== TO BE DONE ==
Restrict the output to the lines below starting at the one that contains "wd = .10 + .06 * RND.random()" and ending at the one that contains "if not (s_at(1610)", and restate them word for word, both ends included.

• • • •

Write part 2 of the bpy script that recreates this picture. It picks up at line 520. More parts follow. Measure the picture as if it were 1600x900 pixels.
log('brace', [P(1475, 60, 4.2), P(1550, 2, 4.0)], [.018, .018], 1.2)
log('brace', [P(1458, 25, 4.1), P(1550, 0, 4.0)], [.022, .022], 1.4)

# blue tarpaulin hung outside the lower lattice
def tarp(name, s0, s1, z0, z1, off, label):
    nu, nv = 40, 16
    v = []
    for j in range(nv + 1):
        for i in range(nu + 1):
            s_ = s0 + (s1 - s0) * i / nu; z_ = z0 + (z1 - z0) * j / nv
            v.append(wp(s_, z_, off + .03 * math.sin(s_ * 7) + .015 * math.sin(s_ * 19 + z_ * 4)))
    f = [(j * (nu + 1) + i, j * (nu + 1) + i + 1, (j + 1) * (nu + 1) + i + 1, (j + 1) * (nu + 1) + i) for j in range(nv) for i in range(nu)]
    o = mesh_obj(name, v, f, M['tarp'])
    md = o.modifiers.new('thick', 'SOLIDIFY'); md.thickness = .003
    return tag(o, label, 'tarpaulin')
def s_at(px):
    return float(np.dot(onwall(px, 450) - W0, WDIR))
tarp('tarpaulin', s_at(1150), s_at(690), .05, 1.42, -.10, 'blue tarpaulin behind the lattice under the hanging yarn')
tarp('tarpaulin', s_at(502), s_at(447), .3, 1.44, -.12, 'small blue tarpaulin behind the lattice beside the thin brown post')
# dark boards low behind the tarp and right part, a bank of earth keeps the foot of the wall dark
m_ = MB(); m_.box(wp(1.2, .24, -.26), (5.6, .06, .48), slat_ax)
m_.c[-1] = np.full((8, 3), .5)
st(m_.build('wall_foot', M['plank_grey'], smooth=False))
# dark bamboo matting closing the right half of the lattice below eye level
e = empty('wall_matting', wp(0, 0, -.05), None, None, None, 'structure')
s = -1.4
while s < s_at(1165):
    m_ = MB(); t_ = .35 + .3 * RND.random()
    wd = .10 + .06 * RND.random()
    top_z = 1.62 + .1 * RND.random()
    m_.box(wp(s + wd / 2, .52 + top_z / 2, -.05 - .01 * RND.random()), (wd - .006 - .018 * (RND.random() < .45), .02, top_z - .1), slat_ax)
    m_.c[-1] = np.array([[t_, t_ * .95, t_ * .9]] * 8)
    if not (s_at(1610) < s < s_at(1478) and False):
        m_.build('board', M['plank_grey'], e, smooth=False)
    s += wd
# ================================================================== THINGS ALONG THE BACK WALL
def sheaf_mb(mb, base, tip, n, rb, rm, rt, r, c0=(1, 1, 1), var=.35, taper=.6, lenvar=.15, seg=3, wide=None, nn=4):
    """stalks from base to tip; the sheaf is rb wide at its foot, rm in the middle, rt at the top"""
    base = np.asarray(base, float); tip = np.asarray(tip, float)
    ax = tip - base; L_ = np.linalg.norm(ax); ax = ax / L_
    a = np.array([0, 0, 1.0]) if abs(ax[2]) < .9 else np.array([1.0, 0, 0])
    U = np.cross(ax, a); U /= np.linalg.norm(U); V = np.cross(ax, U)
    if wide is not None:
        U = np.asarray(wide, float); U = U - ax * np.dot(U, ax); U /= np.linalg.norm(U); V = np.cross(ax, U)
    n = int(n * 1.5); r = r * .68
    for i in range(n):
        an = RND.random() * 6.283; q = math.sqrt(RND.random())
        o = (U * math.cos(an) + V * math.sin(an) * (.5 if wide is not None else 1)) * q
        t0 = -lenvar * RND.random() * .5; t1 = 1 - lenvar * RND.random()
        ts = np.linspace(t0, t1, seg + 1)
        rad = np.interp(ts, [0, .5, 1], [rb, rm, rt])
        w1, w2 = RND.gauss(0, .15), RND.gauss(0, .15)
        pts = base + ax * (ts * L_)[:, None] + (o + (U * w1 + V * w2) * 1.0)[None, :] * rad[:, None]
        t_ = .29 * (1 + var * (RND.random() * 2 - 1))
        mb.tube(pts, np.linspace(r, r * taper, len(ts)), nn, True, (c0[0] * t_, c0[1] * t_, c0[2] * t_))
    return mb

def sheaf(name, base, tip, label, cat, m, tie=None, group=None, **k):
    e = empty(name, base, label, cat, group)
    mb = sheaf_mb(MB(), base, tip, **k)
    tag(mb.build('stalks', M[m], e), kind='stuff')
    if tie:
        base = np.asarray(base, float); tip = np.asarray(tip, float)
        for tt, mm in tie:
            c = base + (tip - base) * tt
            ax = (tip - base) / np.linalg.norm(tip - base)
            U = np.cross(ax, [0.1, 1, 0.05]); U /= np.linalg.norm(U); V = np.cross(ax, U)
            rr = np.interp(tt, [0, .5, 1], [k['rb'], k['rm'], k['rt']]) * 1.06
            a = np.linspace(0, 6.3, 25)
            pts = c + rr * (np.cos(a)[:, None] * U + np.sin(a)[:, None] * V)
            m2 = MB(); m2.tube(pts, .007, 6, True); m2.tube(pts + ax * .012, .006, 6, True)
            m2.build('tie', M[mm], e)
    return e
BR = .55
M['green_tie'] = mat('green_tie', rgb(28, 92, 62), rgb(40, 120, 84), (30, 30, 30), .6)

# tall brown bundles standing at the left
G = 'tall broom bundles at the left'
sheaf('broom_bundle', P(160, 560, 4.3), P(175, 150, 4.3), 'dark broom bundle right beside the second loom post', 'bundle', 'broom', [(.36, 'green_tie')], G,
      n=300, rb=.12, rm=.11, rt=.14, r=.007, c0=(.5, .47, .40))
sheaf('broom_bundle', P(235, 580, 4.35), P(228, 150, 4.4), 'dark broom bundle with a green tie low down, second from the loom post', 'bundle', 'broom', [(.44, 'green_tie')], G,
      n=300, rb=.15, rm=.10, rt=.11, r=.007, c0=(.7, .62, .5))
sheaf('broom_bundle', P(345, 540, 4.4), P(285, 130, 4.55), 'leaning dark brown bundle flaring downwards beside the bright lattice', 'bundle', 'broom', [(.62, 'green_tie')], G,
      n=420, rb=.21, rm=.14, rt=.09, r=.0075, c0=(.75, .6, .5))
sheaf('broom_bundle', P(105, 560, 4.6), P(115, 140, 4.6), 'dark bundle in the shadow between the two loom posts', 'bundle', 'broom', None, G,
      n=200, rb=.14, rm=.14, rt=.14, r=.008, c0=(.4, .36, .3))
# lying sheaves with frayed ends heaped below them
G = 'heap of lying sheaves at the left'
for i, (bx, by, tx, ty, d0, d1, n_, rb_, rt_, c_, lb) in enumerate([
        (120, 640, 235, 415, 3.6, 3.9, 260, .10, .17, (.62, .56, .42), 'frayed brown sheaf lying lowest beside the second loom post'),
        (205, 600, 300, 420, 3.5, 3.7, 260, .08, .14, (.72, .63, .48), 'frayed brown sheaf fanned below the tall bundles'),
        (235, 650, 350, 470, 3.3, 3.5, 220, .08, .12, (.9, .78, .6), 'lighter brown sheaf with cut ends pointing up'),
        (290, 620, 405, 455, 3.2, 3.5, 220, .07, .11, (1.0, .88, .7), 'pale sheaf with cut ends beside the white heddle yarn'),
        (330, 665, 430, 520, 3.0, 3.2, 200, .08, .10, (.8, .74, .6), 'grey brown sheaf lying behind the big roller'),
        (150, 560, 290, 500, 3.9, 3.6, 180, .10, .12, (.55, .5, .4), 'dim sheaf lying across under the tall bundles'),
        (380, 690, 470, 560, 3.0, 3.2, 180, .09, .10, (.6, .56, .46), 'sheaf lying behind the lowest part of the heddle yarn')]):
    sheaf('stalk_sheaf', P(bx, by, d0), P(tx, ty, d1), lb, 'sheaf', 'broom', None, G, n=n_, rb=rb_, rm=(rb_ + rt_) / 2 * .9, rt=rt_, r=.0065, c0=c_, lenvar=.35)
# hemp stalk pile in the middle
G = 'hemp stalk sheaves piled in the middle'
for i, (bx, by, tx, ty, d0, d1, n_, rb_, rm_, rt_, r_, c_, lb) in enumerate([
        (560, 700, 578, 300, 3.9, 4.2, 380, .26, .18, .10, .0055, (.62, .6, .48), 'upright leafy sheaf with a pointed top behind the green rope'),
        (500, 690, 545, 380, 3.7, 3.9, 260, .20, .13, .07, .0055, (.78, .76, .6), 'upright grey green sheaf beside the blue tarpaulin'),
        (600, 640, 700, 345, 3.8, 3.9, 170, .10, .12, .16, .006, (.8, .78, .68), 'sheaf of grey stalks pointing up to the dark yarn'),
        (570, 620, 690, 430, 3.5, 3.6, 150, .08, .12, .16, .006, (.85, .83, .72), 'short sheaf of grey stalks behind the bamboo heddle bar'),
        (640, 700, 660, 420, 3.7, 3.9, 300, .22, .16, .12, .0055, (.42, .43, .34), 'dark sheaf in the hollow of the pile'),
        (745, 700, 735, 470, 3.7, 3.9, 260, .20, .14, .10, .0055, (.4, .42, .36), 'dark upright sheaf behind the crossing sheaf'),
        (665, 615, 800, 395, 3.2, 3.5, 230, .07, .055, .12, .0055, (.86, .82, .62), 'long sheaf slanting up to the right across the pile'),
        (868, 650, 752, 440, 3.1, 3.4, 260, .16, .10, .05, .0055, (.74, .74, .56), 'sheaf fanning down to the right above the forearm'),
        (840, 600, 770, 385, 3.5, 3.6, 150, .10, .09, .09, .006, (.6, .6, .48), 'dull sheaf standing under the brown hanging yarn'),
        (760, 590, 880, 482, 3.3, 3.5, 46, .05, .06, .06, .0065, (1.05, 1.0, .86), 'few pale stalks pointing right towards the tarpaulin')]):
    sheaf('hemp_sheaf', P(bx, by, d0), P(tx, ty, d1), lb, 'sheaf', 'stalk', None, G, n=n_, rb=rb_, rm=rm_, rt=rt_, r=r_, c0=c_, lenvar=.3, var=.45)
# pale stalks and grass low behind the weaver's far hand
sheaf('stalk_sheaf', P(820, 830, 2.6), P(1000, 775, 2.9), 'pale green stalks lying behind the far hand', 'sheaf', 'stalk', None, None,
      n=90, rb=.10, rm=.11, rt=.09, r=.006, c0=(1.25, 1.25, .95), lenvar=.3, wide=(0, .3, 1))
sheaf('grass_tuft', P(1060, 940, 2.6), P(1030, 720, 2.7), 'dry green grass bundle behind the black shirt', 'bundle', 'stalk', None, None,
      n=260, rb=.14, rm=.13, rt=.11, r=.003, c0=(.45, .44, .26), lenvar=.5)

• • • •

== FULL SOLUTION ==
    wd = .10 + .06 * RND.random()
    top_z = 1.62 + .1 * RND.random()
    m_.box(wp(s + wd / 2, .52 + top_z / 2, -.05 - .01 * RND.random()), (wd - .006 - .018 * (RND.random() < .45), .02, top_z - .1), slat_ax)
    m_.c[-1] = np.array([[t_, t_ * .95, t_ * .9]] * 8)
    if not (s_at(1610) < s < s_at(1478) and False):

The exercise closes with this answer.